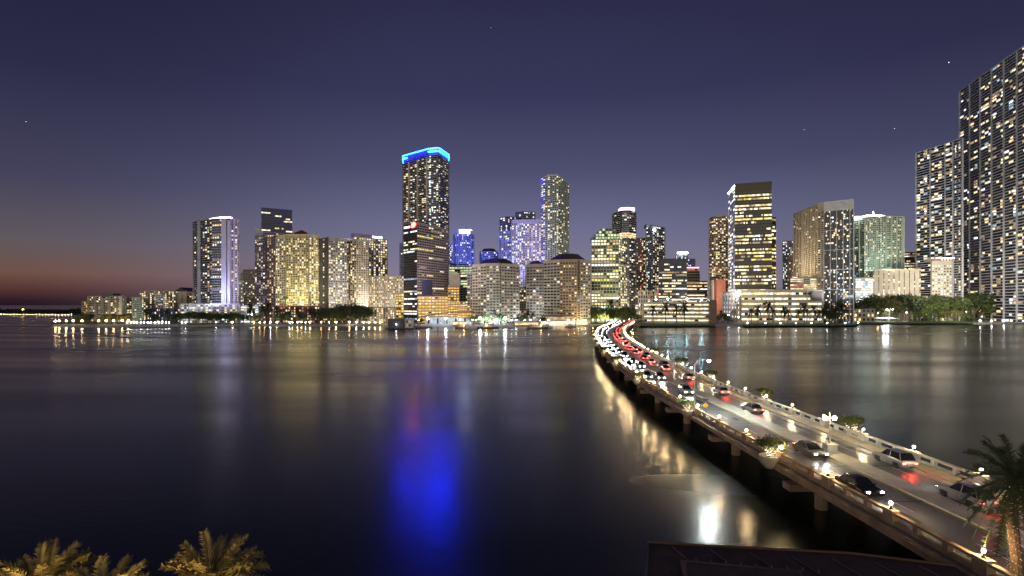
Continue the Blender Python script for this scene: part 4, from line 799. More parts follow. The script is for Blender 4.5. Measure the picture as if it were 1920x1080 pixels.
# promenade deck and its hedges, terrace with red-lit awning near the causeway
def terrace(name, x0, x1, Y, z, d, m, label, cat, cols=10, mm='cream'):
    r = thing(name, label, cat, (wx((x0 + x1) / 2, Y), Y, 1.5)); g = MB(); a, b = wx(x0, Y), wx(x1, Y)
    g.prism([(a, Y), (b, Y), (b, Y + d), (a, Y + d)], z - .35, z, WALL[m]); g.build('roof', r)
    for i in range(cols): g = MB(); g.box(a + .3 + (b - a - .6) * i / (cols - 1), Y + .4, (z + 1.2) / 2, .3, .3, z - 1.5, WALL[mm]); g.build('column', r)
    g = MB(); g.box((a + b) / 2, Y + d - .4, (z + 1.2) / 2, b - a - .6, .3, z - 1.8, WK['warm']); g.build('back_wall', r)
terrace('pavilion', 1014, 1078, 520, 5.4, 7, 'redbr', 'long low pavilion with warm light under a dark red roof, by the right hotel', 'pavilion', 14)
terrace('pavilion', 1082, 1104, 524, 5.0, 6, 'tan', 'short lit pavilion at the water between the right hotel and causeway', 'pavilion', 6)
terrace('pavilion', 848, 876, 522, 4.6, 5, 'salmon', 'small pink-roofed kiosk row on the marina promenade', 'pavilion', 7)
terrace('pavilion', 965, 1010, 519, 4.2, 5, 'white', 'white awning terrace on the promenade before the grey blue wing', 'pavilion', 10)
# ------------------------------------------------------------------ boats
def boat(px, Y, L_, hm, label, kind='motor', rz=0, group='boats moored along the marina'):
    x = wx(px, Y); r = thing('motor_boat', label, 'boat', (0, 0, 0), 0, group); B_ = L_ * .28; g = MB()
    pr = [(-.5, .8), (-.3, 1), (0, 1), (.3, .75), (.45, .3), (.5, .02)]
    top = [(a * L_, b * B_ / 2) for a, b in pr]; lo = [(a * L_ * .92, b * B_ * .36) for a, b in pr]; n = len(pr)
    vs = [(a, b, 1.3 + .25 * max(a / L_, 0) * 2) for a, b in top] + [(a, -b, 1.3 + .25 * max(a / L_, 0) * 2) for a, b in top] + [(a, b, -.2) for a, b in lo] + [(a, -b, -.2) for a, b in lo]
    fs = [tuple(range(n)) + tuple(range(2 * n - 1, n - 1, -1))]
    for i in range(n - 1): fs += [(i, i + 1, 2 * n + i + 1, 2 * n + i), (n + i + 1, n + i, 3 * n + i, 3 * n + i + 1)]
    fs += [(0, n, 3 * n, 2 * n)]
    g.add(vs, fs, hm); g.build('hull', r)
    g = MB(); g.prism([(-.28 * L_, -B_ * .3), (.16 * L_, -B_ * .28), (.16 * L_, B_ * .28), (-.28 * L_, B_ * .3)], 1.3, 2.7, WALL['white']); g.prism([(-.3 * L_, -B_ * .34), (.08 * L_, -B_ * .3), (.08 * L_, B_ * .3), (-.3 * L_, B_ * .34)], 3.6, 3.75, WALL['white']); g.build('cabin', r)
    g = MB(); g.box(-.05 * L_, 0, 3.15, .26 * L_, B_ * .5, .9, WK['dim'] if kind != 'dark' else WK['dark']); g.build('window', r)
    g = MB(); g.tube([(-.2 * L_, 0, 3.7), (-.22 * L_, 0, 6.5)], .06, steel, 5); g.build('mast', r)
    r.location = (x, Y, 0); r.rotation_euler = (0, 0, rz); return r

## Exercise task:
Reproduce the full listing faithfully, but do not carry over any pictures.

## Exercise response:
Continue the Blender Python script for this scene: part 4, from line 799. More parts follow. The script is for Blender 4.5. Measure the picture as if it were 1920x1080 pixels.
# promenade deck and its hedges, terrace with red-lit awning near the causeway
def terrace(name, x0, x1, Y, z, d, m, label, cat, cols=10, mm='cream'):
    r = thing(name, label, cat, (wx((x0 + x1) / 2, Y), Y, 1.5)); g = MB(); a, b = wx(x0, Y), wx(x1, Y)
    g.prism([(a, Y), (b, Y), (b, Y + d), (a, Y + d)], z - .35, z, WALL[m]); g.build('roof', r)
    for i in range(cols): g = MB(); g.box(a + .3 + (b - a - .6) * i / (cols - 1), Y + .4, (z + 1.2) / 2, .3, .3, z - 1.5, WALL[mm]); g.build('column', r)
    g = MB(); g.box((a + b) / 2, Y + d - .4, (z + 1.2) / 2, b - a - .6, .3, z - 1.8, WK['warm']); g.build('back_wall', r)
terrace('pavilion', 1014, 1078, 520, 5.4, 7, 'redbr', 'long low pavilion with warm light under a dark red roof, by the right hotel', 'pavilion', 14)
terrace('pavilion', 1082, 1104, 524, 5.0, 6, 'tan', 'short lit pavilion at the water between the right hotel and causeway', 'pavilion', 6)
terrace('pavilion', 848, 876, 522, 4.6, 5, 'salmon', 'small pink-roofed kiosk row on the marina promenade', 'pavilion', 7)
terrace('pavilion', 965, 1010, 519, 4.2, 5, 'white', 'white awning terrace on the promenade before the grey blue wing', 'pavilion', 10)
# ------------------------------------------------------------------ boats
def boat(px, Y, L_, hm, label, kind='motor', rz=0, group='boats moored along the marina'):
    x = wx(px, Y); r = thing('motor_boat', label, 'boat', (0, 0, 0), 0, group); B_ = L_ * .28; g = MB()
    pr = [(-.5, .8), (-.3, 1), (0, 1), (.3, .75), (.45, .3), (.5, .02)]
    top = [(a * L_, b * B_ / 2) for a, b in pr]; lo = [(a * L_ * .92, b * B_ * .36) for a, b in pr]; n = len(pr)
    vs = [(a, b, 1.3 + .25 * max(a / L_, 0) * 2) for a, b in top] + [(a, -b, 1.3 + .25 * max(a / L_, 0) * 2) for a, b in top] + [(a, b, -.2) for a, b in lo] + [(a, -b, -.2) for a, b in lo]
    fs = [tuple(range(n)) + tuple(range(2 * n - 1, n - 1, -1))]
    for i in range(n - 1): fs += [(i, i + 1, 2 * n + i + 1, 2 * n + i), (n + i + 1, n + i, 3 * n + i, 3 * n + i + 1)]
    fs += [(0, n, 3 * n, 2 * n)]
    g.add(vs, fs, hm); g.build('hull', r)
    g = MB(); g.prism([(-.28 * L_, -B_ * .3), (.16 * L_, -B_ * .28), (.16 * L_, B_ * .28), (-.28 * L_, B_ * .3)], 1.3, 2.7, WALL['white']); g.prism([(-.3 * L_, -B_ * .34), (.08 * L_, -B_ * .3), (.08 * L_, B_ * .3), (-.3 * L_, B_ * .34)], 3.6, 3.75, WALL['white']); g.build('cabin', r)
    g = MB(); g.box(-.05 * L_, 0, 3.15, .26 * L_, B_ * .5, .9, WK['dim'] if kind != 'dark' else WK['dark']); g.build('window', r)
    g = MB(); g.tube([(-.2 * L_, 0, 3.7), (-.22 * L_, 0, 6.5)], .06, steel, 5); g.build('mast', r)
    r.location = (x, Y, 0); r.rotation_euler = (0, 0, rz); return r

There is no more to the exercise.